The rise of the authoritarian China and its global ambitions through Belt and Road economic diplomacy has caused a lot of concern and reassessment about its geopolitical intentions. In East Asia, it not only wants to gobble up Taiwan but exclude the United States to establish its hegemony in the region.
Like Ukraine, Taiwan (a global electronic powerhouse) has become a symbol of freedom and democracy. Taiwan must be defended.
No wonder in his visit to East Asia, in response to a reporter’s question, President Biden said that the U.S. would defend Taiwan if it were attacked by China. Diplomatic ambiguity has yielded place to diplomatic clarity and commitment. Hence the geopolitical importance of the Indo-Pacific and the Quad, the alliance of Japan, Australia, India and the United States, and the recently formed 13-nation Indo-Pacific Economic Framework to keep the region free and open.
Until recently, Russia used digital tools such as cyberattacks and disinformation campaigns in the United States and Europe for political destabilization while China used them for misappropriating intellectual properties.
But the horrendous Russian attack on Ukraine has transformed the world order once again. America has risen from the ashes of Afghanistan, where its bungled and humiliating exit left no doubt at that time that America was done — done with its role as a preeminent global superpower.
Today it has resumed its role of a crucial global leader for maintaining the rule of law and democratic world order. The United States has the inner vitality and the strength to shape, maintain and protect democratic freedoms.
Saving Ukraine has given the European Union a new moral and political purpose. Only a couple of years ago, French President Emmanuel Macron described NATO as experiencing “brain death” because of the lack of commitment from the United States, the “guarantor of last resort.” Former President Donald Trump saw no purpose in NATO, regarding it as a drain on American resources and considered pulling out of the alliance that was established more than seven decades ago as a bulwark against the Soviet Union.
But the Ukrainian war has begun to transform European geopolitical thinking. Finland and Sweden have decided to join NATO, ending their longstanding neutrality and thereby strengthening the trans-Atlantic alliance. Finnish Prime Minister Sanna Marin said that joining NATO is “an act of peace,” and echoing her, Swedish Prime Minister Magdalena Andersson said, “To ensure the safety of Swedish people, the best way forward is to join NATO together with Finland.”
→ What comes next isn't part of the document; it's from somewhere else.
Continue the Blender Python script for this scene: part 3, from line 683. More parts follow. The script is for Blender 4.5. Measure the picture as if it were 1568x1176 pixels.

Within a week of the Russian invasion, Chancellor Olaf Scholz announced that Germany would spend 100 billion euros, 2% of its GDP, to strengthen its military, making its armed forces the strongest in Europe and the third most powerful in the world after the United States and China. With one stroke, Germany transcended its sense of shame and guilt of its Nazi past and would become a defender of Europe.
Addressing the Bundestag, the lower house of parliament, Scholz said, “We will have to invest more in the security of our country to protect our freedom and democracy.” Apart from sending Ukraine anti-tank weapons, surface-to-air missiles and ammunition, and imposing sanctions, it has resolved to be free from its dependency on Russian fossil fuel.
In the UK, some rethinking is taking place. Simon Tisdall wrote in the Guardian that Prime Minister Boris Johnson, who spearheaded the Brexit campaign to take the UK out of Europe, is now using the Ukrainian war to stage a comeback to Europe as a continental power.
NATO is alive again. In response to the Russian aggression, a new Europe, democratic and militarily strong, is rising.
After the Ukrainian war comes to an end, the United States would have a very complex global role to play. Apart from defending Taiwan and managing the rise of economically strong authoritarian China, the United States and European allies would have to gradually bring Russia into peaceful working relations. Russia must become part of Europe instead of becoming China’s long tail.
Correction: The first name of Sweden’s prime minister has been corrected.